## Your goal
Give back a single number, the count of lines containing the word "Python".

Scene script records

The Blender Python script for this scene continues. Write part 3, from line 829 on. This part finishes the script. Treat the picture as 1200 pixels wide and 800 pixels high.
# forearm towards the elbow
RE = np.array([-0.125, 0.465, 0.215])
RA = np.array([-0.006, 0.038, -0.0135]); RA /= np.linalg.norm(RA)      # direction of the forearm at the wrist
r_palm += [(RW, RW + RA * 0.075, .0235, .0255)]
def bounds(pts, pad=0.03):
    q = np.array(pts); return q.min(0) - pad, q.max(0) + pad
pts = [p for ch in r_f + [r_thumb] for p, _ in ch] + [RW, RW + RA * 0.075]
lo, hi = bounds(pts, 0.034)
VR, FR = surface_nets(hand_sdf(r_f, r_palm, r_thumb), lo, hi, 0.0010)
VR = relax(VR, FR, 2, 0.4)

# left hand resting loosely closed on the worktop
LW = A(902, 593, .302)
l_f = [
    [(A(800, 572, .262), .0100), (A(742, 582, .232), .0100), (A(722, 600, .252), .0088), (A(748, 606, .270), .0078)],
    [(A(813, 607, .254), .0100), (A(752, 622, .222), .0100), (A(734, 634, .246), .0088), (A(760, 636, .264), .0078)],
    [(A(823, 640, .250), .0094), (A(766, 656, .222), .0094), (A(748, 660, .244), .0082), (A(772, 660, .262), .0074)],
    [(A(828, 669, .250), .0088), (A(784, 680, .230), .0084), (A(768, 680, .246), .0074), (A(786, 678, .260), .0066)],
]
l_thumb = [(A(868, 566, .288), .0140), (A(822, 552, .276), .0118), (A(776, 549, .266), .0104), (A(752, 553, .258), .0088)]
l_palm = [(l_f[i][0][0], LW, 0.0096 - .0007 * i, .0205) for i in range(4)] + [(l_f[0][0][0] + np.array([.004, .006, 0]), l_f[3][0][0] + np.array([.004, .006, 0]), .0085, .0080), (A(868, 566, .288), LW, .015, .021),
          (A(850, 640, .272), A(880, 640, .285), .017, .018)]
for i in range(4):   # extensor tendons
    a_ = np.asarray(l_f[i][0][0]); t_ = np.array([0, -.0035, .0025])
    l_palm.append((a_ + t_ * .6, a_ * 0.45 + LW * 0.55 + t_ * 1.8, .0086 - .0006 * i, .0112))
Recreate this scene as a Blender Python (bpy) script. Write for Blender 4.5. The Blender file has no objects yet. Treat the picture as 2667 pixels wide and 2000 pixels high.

## Solved exercise
2